OK, Scott, hopefully I can help you understand what I was talking about. This has to do with making the head ROUNDED and thats it. Its not about carving a head from circles, but rather using symmetric curves to establish the rounding process.

Here I drew two circles, like I had mentioned before. Notice where the two circles meet, you have your eye channel. The actual eye is above the eye channel. Notice how the bottom circle, which is your cheek, pulls inward slightly.

April Workbench Dsc_0910

Here is a drawing of a mallard head from the front, with the previous circles inlaid. Now you can visualize a bit better what I'm talking about. Where the eye channel is, it should taper in just slightly and then a curve begins from this point outward to the cheek.

April Workbench Dsc_1010

Ok..here's another step forward. Here's a picture of a mallard head straight on. This is a taxidermy mount, so keep in mind its not perfect.

April Workbench Dsc_1011

Now here's some photo shop circles. Make any sense?

April Workbench Dsc_1012

And lastly, here's some more photoshop. The blue box would represent your block of wood that the head is cut from. The whole point is to think of "rounding" in terms of circles, and not just "knocking corners off". Most beginning carvers do the same thing, they fail to carve a round shape. To get a nice round shape, you have to remove wood between the arrows shown, just like you're trying to make a part of a circle. I hope this helps you to visualize the process of rounding. This can translate into rounding the body too. Just visualize a circle in the place that you want to round and it will help you "see" where the wood needs to be removed.

April Workbench Dsc_1013

So going back to your mallard head, the first thing you need to do is lower your eye channel, so that your cheek doesn't interfere with the eye set. Then take your flame bit and pull the eye channel in just a tad. Round your cheek as shown in the photos above. Some carvers don't round their heads at all, they just taper them, like Rick Brown. Some carvers make defined creases and make their decoys look angry. This is all artistic impression and there is nothing wrong with that. A very good carver, Jim D. says carve your own decoys, not someone elses.

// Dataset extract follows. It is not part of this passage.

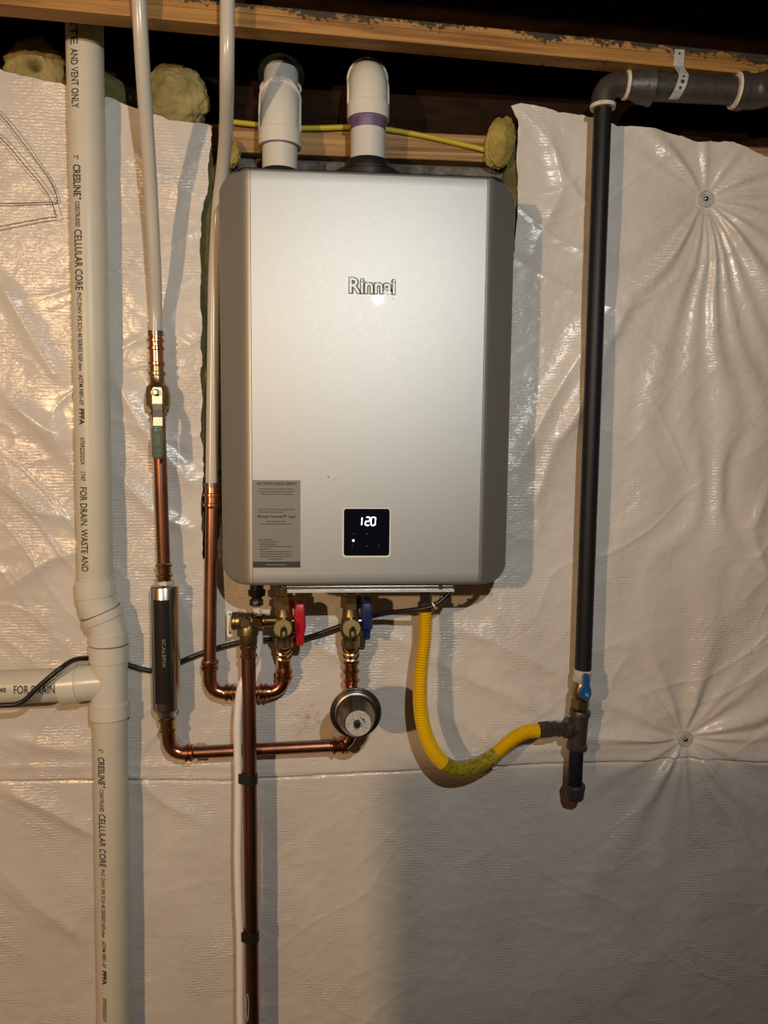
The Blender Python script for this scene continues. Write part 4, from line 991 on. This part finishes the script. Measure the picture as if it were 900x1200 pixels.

Like George said, we don't need to replicate a duck exactly, and every duck looks different anyway! Nobody ever showed me how to do this stuff. A few online tutorials was it, but for the most part I was on my own. Rather than try and duplicate someone elses decoy, I used my duck mounts as my guide for shaping my birds. Are my decoys perfect? I don't think so, but I'm happy with the direction my work is going and I continue to learn and get better all the time. I'm even implementing my own "style" now and straying away from how I originally started doing my decoys. All of my patterns now are my own original artwork and I'm having alot of fun. That's the important thing! But hopefully this post can help you in rounding your heads.